** START OF Input material **
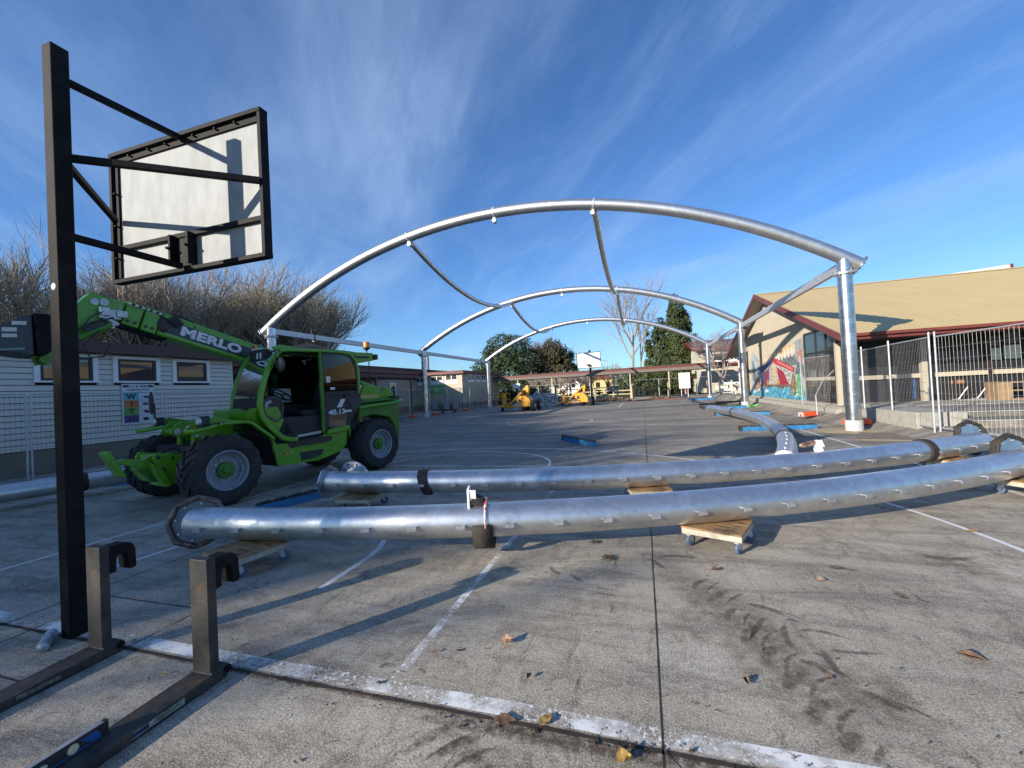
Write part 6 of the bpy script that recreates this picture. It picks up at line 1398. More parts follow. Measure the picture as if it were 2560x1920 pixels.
mb = MB(); mb.box(7.72, 8.12, 21.0, 41, -2, 0.05); struct(mb.build('apron', KERB, bevel=0.01), 'concrete apron along the mural wall')
# corner window wall
mb = MB(); mb.box(8.26, 8.295, 22.25, 25.9, 0.22, 3.62); cw_ = mb.build('window', GLASSD, hall)
mb = MB()
for y in (22.28, 23.15, 24.35, 25.85): mb.box(8.22, 8.26, y - 0.05, y + 0.05, 0.2, 3.65)
for z in (0.2, 2.55, 3.6): mb.box(8.225, 8.259, 22.3, 25.8, z, z + 0.10)
mb.build('mullion', DARKJOIN, cw_)
mb = MB(); mb.box(8.215, 8.235, 22.33, 25.8, 1.24, 1.40); mb.build('safety_rail', CLAD, cw_)
mb = MB(); mb.box(8.26, 8.295, 38.45, 39.2, 0.2, 3.7); dw = mb.build('window', GLASSD, hall)
mb = MB()
for y in (38.42, 39.2): mb.box(8.21, 8.26, y - 0.04, y + 0.04, 0.2, 3.75)
mb.build('mullion', DARKJOIN, dw)
# side wall under the verandah
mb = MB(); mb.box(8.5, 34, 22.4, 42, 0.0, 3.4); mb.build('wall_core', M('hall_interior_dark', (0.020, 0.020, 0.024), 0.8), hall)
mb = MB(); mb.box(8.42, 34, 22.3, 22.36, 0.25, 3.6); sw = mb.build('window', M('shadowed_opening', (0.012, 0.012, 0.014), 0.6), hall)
mb = MB()
for x in (8.5, 9.35, 11.35, 12.4, 13.55, 15.6, 17.6, 19.7): mb.box(x - 0.045, x + 0.045, 22.22, 22.30, 0.2, 3.6)
for z in (0.2, 2.5, 3.5): mb.box(8.4, 30, 22.232, 22.299, z, z + 0.09)
mb.build('mullion', DARKJOIN, sw)
for xa, xb in ((8.35, 11.22), (11.75, 13.45), (13.65, 17.4), (17.6, 21)): mb = MB(); mb.box(xa, xb, 22.16, 22.22, 1.18, 1.36); mb.build('safety_rail', CLAD, sw)
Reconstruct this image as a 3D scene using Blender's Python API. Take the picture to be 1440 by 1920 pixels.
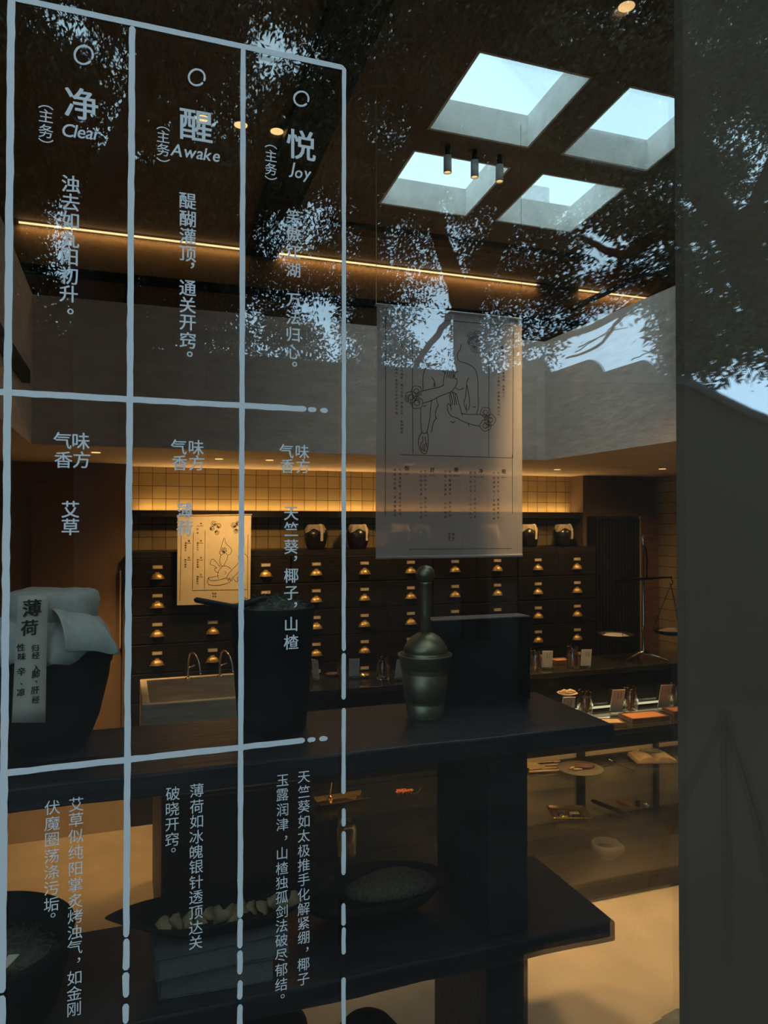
** END OF Input material **
Every record must be copied exactly, with images dropped from the result.

## Solution to the exercise
Write part 6 of the bpy script that recreates this picture. It picks up at line 1398. More parts follow. Measure the picture as if it were 2560x1920 pixels.
mb = MB(); mb.box(7.72, 8.12, 21.0, 41, -2, 0.05); struct(mb.build('apron', KERB, bevel=0.01), 'concrete apron along the mural wall')
# corner window wall
mb = MB(); mb.box(8.26, 8.295, 22.25, 25.9, 0.22, 3.62); cw_ = mb.build('window', GLASSD, hall)
mb = MB()
for y in (22.28, 23.15, 24.35, 25.85): mb.box(8.22, 8.26, y - 0.05, y + 0.05, 0.2, 3.65)
for z in (0.2, 2.55, 3.6): mb.box(8.225, 8.259, 22.3, 25.8, z, z + 0.10)
mb.build('mullion', DARKJOIN, cw_)
mb = MB(); mb.box(8.215, 8.235, 22.33, 25.8, 1.24, 1.40); mb.build('safety_rail', CLAD, cw_)
mb = MB(); mb.box(8.26, 8.295, 38.45, 39.2, 0.2, 3.7); dw = mb.build('window', GLASSD, hall)
mb = MB()
for y in (38.42, 39.2): mb.box(8.21, 8.26, y - 0.04, y + 0.04, 0.2, 3.75)
mb.build('mullion', DARKJOIN, dw)
# side wall under the verandah
mb = MB(); mb.box(8.5, 34, 22.4, 42, 0.0, 3.4); mb.build('wall_core', M('hall_interior_dark', (0.020, 0.020, 0.024), 0.8), hall)
mb = MB(); mb.box(8.42, 34, 22.3, 22.36, 0.25, 3.6); sw = mb.build('window', M('shadowed_opening', (0.012, 0.012, 0.014), 0.6), hall)
mb = MB()
for x in (8.5, 9.35, 11.35, 12.4, 13.55, 15.6, 17.6, 19.7): mb.box(x - 0.045, x + 0.045, 22.22, 22.30, 0.2, 3.6)
for z in (0.2, 2.5, 3.5): mb.box(8.4, 30, 22.232, 22.299, z, z + 0.09)
mb.build('mullion', DARKJOIN, sw)
for xa, xb in ((8.35, 11.22), (11.75, 13.45), (13.65, 17.4), (17.6, 21)): mb = MB(); mb.box(xa, xb, 22.16, 22.22, 1.18, 1.36); mb.build('safety_rail', CLAD, sw)
Reconstruct this image as a 3D scene using Blender's Python API. Take the picture to be 1440 by 1920 pixels.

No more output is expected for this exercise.